ECLI:NL:RBDHA:2020:9329
Rechtbank Den Haag
- Eerste aanleg - enkelvoudig
- B.F.Th. de Roos
- Rechtspraak.nl
Asielaanvraag van Iraakse eiser met gestelde homoseksuele geaardheid en de beoordeling van geloofwaardigheid door de staatssecretaris van Justitie en Veiligheid
In deze zaak heeft de Rechtbank Den Haag op 17 september 2020 uitspraak gedaan in een asielprocedure van een Iraakse eiser die stelt homoseksueel te zijn. De eiser heeft een aanvraag ingediend voor een verblijfsvergunning asiel, maar deze is door de staatssecretaris van Justitie en Veiligheid afgewezen. De rechtbank heeft vastgesteld dat de staatssecretaris de aanvraag heeft afgewezen op grond van artikel 31, eerste lid, van de Vreemdelingenwet 2000, omdat de staatssecretaris de geloofwaardigheid van de seksuele geaardheid van de eiser in twijfel trok. De rechtbank heeft echter geoordeeld dat de staatssecretaris onvoldoende heeft gemotiveerd waarom de geloofwaardige elementen van de zaak niet bijdragen aan de geloofwaardigheid van de homoseksualiteit van de eiser. De rechtbank heeft ook vastgesteld dat de staatssecretaris niet adequaat heeft gehandeld volgens de relevante werkinstructies die van toepassing zijn op zaken waarin lhbti-gerichtheid is aangevoerd.
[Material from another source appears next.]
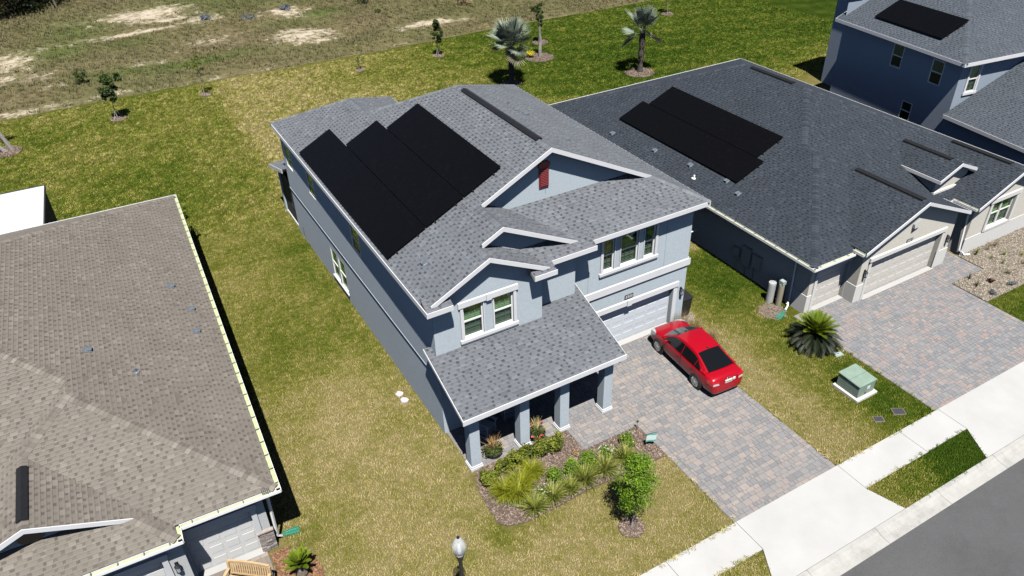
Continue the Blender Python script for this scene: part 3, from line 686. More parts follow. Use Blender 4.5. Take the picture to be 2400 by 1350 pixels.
def vent_strip(parent, p, q, wA=0.14, h=0.05):
    """black ridge vent lying on the ridge"""
    p, q = Vector(p), Vector(q); d = (q - p).normalized(); lat = Vector((-d.y, d.x, 0)); mb = MB(); dz = Vector((0, 0, 1))
    s = lambda c: [c + lat * wA - dz * .03, c + lat * wA + dz * .015, c + dz * (h + .02), c - lat * wA + dz * .015, c - lat * wA - dz * .03]
    mb.hexa(s(p), s(q)); return build('ridge_vent', mb, 'black_metal', parent)
def roof_vent(parent, pl, x, y, kind=0):
    z = pl.z(x, y); mb = MB(); up = Vector((-pl.n.x, -pl.n.y, pl.s)).normalized()
    if kind == 0:   # metal gooseneck hood on a flashing plate
        t3 = Vector((pl.t.x, pl.t.y, 0)); nr = t3.cross(up); nr = nr if nr.z > 0 else -nr; c = Vector((x, y, z)) + nr * .018
        mb.hexa([c - t3 * .14 - up * .14, c + t3 * .14 - up * .14, c + t3 * .14 + up * .14, c - t3 * .14 + up * .14], [p + nr * .006 for p in (c - t3 * .14 - up * .14, c + t3 * .14 - up * .14, c + t3 * .14 + up * .14, c - t3 * .14 + up * .14)])
        mb.hexa([c - t3 * .09 - up * .10, c + t3 * .09 - up * .10, c + t3 * .08 + up * .08, c - t3 * .08 + up * .08], [c - t3 * .09 - up * .12 + nr * .10, c + t3 * .09 - up * .12 + nr * .10, c + t3 * .05 + up * .03 + nr * .11, c - t3 * .05 + up * .03 + nr * .11])
        build('roof_vent', mb, 'galvanised', parent)
    else:
        mb.lathe([(.13, -.02), (.13, .012), (.05, .03), (.045, .16)], (x, y, z), 10); build('vent_pipe', mb, 'galvanised' if kind == 1 else 'white_vinyl', parent)
# ------------------------------------------------------------------ house parts
def wall_panel(mb, p, q, z0, z1, holes=(), depth=0.16, out=None):
    """stucco face from p to q (plan), with rectangular openings (s0,s1,z0,z1) and their reveals; out = outward normal"""
    p, q = Vector(p), Vector(q); L = (q - p).length; d = (q - p) / L; o = Vector(out).normalized()
    P3 = lambda s, z, k=0.0: (p.x + d.x * s - o.x * k, p.y + d.y * s - o.y * k, z)
    ss = sorted({0.0, L, *[h[0] for h in holes], *[h[1] for h in holes]}); zs = sorted({z0, z1, *[h[2] for h in holes], *[h[3] for h in holes]})
    for i in range(len(ss) - 1):
        for j in range(len(zs) - 1):
            cs, cz = (ss[i] + ss[i + 1]) / 2, (zs[j] + zs[j + 1]) / 2
            if any(h[0] < cs < h[1] and h[2] < cz < h[3] for h in holes): continue
            mb.face([P3(ss[i], zs[j]), P3(ss[i + 1], zs[j]), P3(ss[i + 1], zs[j + 1]), P3(ss[i], zs[j + 1])])
    for (a, b, c, e) in holes:
        mb.face([P3(a, c), P3(a, e), P3(a, e, depth), P3(a, c, depth)]); mb.face([P3(b, c), P3(b, e), P3(b, e, depth), P3(b, c, depth)])
        mb.face([P3(a, c), P3(b, c), P3(b, c, depth), P3(a, c, depth)]); mb.face([P3(a, e), P3(b, e), P3(b, e, depth), P3(a, e, depth)])
class Frame:
    """wall-aligned frame: s along the wall, d outwards, z up"""
    def __init__(s, p, q, out):
        s.p = Vector(p); s.d = (Vector(q) - s.p).normalized(); s.o = Vector(out).normalized()
        s.M = Matrix(((s.d.x, s.o.x, 0, s.p.x), (s.d.y, s.o.y, 0, s.p.y), (0, 0, 1, 0), (0, 0, 0, 1)))
    def box(s, mb, s0, s1, d0, d1, z0, z1): mb.box(s0, s1, d0, d1, z0, z1, s.M)
    def pt(s, a, d, z): return s.M @ Vector((a, d, z))
def window(parent, fr, s0, s1, z0, z1, inset=0.07, grid=(3, 2), blinds=True, lower_dark=True, frame='white_vinyl', name='window'):
    """single-hung window: frame, meeting rail, two panes, grille bars, blind"""
    mb = MB(); w = 0.05; zm = (z0 + z1) / 2; D = -inset
    for (a, b, c, e) in ((s0, s0 + w, z0, z1), (s1 - w, s1, z0, z1), (s0 + w, s1 - w, z0, z0 + w), (s0 + w, s1 - w, z1 - w, z1)): fr.box(mb, a, b, D - .04, D + .03, c, e)
    fr.box(mb, s0 + w, s1 - w, D - .025, D + .02, zm - .03, zm + .03)
    o = build(name, mb, frame, parent)
    for (c, e, dd, mat) in ((zm + .03, z1 - w, D - .002, 'pane_glass'), (z0 + w, zm - .03, D - .014, 'screen_glass' if lower_dark else 'pane_glass')):
        mb = MB(); mb.face([fr.pt(s0 + w, dd, c), fr.pt(s1 - w, dd, c), fr.pt(s1 - w, dd, e), fr.pt(s0 + w, dd, e)]); build('pane', mb, mat, o)
    if grid:
        mb = MB(); g = .011
        for (c, e, dd) in ((zm + .03, z1 - w, D - .02), (z0 + w, zm - .03, D - .032)):
            for k in range(1, grid[0]):
                s = s0 + w + (s1 - s0 - 2 * w) * k / grid[0]; fr.box(mb, s - g, s + g, dd - .006, dd, c, e)
            for k in range(1, grid[1]):
                z = c + (e - c) * k / grid[1]; fr.box(mb, s0 + w, s1 - w, dd - .0065, dd - .0005, z - g, z + g)
        build('grille', mb, frame, o)
    if blinds:
        mb = MB(); z = z0 + .05; top = z1 - .05 if blinds is True else z0 + (z1 - z0) * blinds
        while z < top:
            a, b = s0 + w + .01, s1 - w - .01
            mb.hexa([fr.pt(a, D - .10, z + .04), fr.pt(b, D - .10, z + .04), fr.pt(b, D - .065, z), fr.pt(a, D - .065, z)], [fr.pt(a, D - .10, z + .043), fr.pt(b, D - .10, z + .043), fr.pt(b, D - .065, z + .003), fr.pt(a, D - .065, z + .003)]); z += 0.075
        build('blind', mb, 'blind_slat', o, kind='stuff')
    mb = MB(); fr.box(mb, s0 - .05, s1 + .05, D - .75, D - .70, z0 - .1, z1 + .1); build('room_back', mb, 'interior_dark', o)
    return o
def garage_door(parent, fr, s0, s1, z1, inset, mat, cols, rows=4):
    mb = MB(); h = z1 / rows
    for r_ in range(rows): fr.box(mb, s0, s1, -inset - .05, -inset, r_ * h + .006, (r_ + 1) * h - .006)
    fr.box(mb, s0, s1, -inset - .06, -inset - .012, 0.0, z1)
    o = build('garage_door', mb, mat, parent); cw = (s1 - s0) / cols; me = None
    for r_ in range(rows):
        for c in range(cols):
            if me is None:
                m_ = MB(); w, hh, t = cw * .78, h * .62, .008
                m_.hexa([(0, 0, 0), (w, 0, 0), (w, 0, hh), (0, 0, hh)], [(.012, t, .012), (w - .012, t, .012), (w - .012, t, hh - .012), (.012, t, hh - .012)]); m_.f.pop(0)
                me = bpy.data.meshes.new('panel'); me.from_pydata(m_.v, [], m_.f); me.materials.append(MATS[mat])
            link_mesh('panel', me, fr.M @ Matrix.Translation((s0 + cw * (c + .11), -inset + .001, r_ * h + h * .19)), o)
    return o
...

De rechtbank heeft de staatssecretaris opgedragen om een nieuw besluit te nemen, waarbij rekening moet worden gehouden met de tekortkomingen in de motivering van het bestreden besluit. De rechtbank heeft ook geoordeeld dat de staatssecretaris in de proceskosten van de eiser moet worden veroordeeld, die zijn vastgesteld op € 1.050. De uitspraak is openbaar gemaakt en er is een mogelijkheid tot hoger beroep bij de Afdeling bestuursrechtspraak van de Raad van State binnen vier weken na bekendmaking.